Today, like the Romanovs, Leka and his family are involved in civic work to try and modernise a country that, though they no longer rule, remains an intrinsic part of their family identity.

But unlike in Russia, the Albanian state has afforded the House of Zogu a quasi-official role in its work. In 2003, the Albanian parliament formally recognised the royal family. They are afforded certain privileges, which include their being included in state protocol. Leka even escorted the president to Monaco on an official visit. The royals are engaged in what he calls “soft power activities,” key in a country like Albania which has struggled to break away from its isolation.

“My grandfather is recognised by the Albanian constitution as the founder of the first Albanian state,” says Leka. “He made agricultural reforms that took land from landowners and gave it back to the poor; he banished slavery, everyone who touched Albanian soil was a free man; he has been recognised by the State of Israel for his role in saving Jews from the Nazis in the 1930s. He was a reformer under horrendous circumstances.”

Leka and the Romanovs have, with the consent of their respective governments, found practical roles within the organs of civil society, even if there remains a whiff of ceremony about their presence. But what of another question of dynastic heritage; what, if anything, does it mean on a spiritual level to have royal blood in a distinctly un-royal world? What still divides the former aristocracy from the common stock ruled over by their ancestors?

“It is completely normal,” says Davit Bagration, head of the former royal house of Georgia, now a tiny republic at the crossroads of Europe and Asia. “I work in my vineyards and winery in Mukhrani, lands historically belonging to my ancestors that I bought a few years ago.” It’s more than 200 years since Davit’s ancestors sat on the Georgian throne, before the former kingdom was absorbed by the Russian Empire in 1801.

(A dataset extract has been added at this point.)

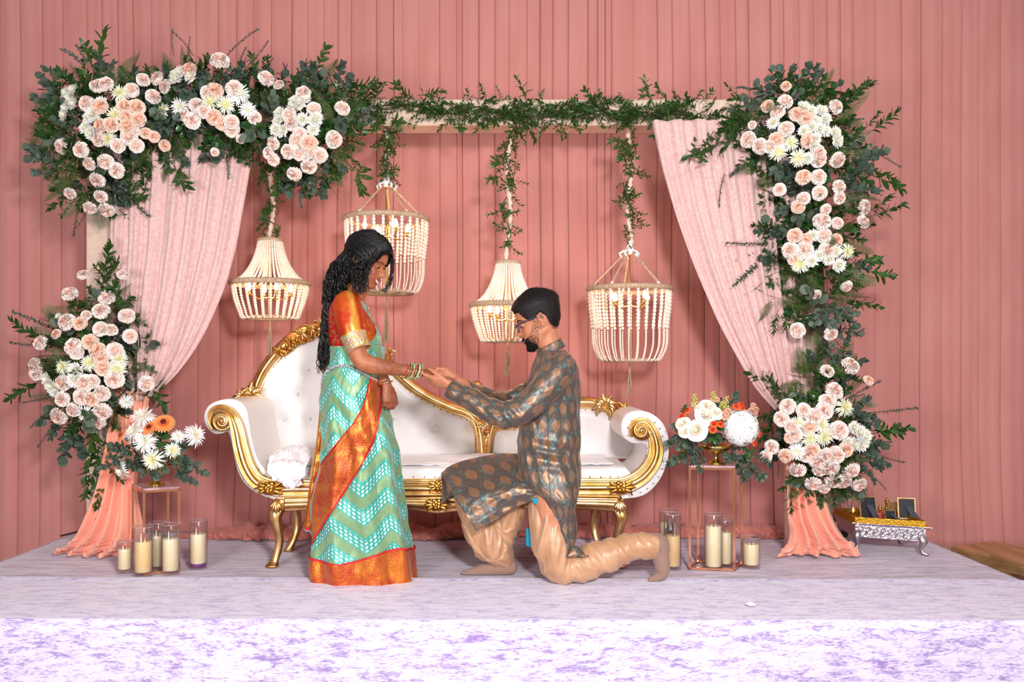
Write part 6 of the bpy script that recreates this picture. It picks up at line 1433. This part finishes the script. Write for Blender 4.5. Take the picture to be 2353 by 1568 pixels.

Today, the family is stalked by intrigue; in 2019 it was reported that courts in the Georgian capital Tbilisi were considering exhuming the bodies of two medieval kings in order to settle a succession dispute with another branch of the family. His ex-wife is suing him in Tbilisi in a dispute over the succession. Yet Davit, seemingly alone amongst Europe’s former royals, dreams of a return to the throne for him and his heirs.

“It is a great responsibility that you have to live with,” says Davit. “It is easy to convince some people [it’s a bad idea], since they have never seen a King of Georgia with a jacket and a tie. So they use words like ‘a return to feudalism’.

“There are many people who see the benefit of a reinstitution. The current president of Georgia has declared himself pro-monarchy and in favour of re-institution, but for the moment the opponents of the idea are a little better organised. We will see in the next few years. It must be decided by the people.”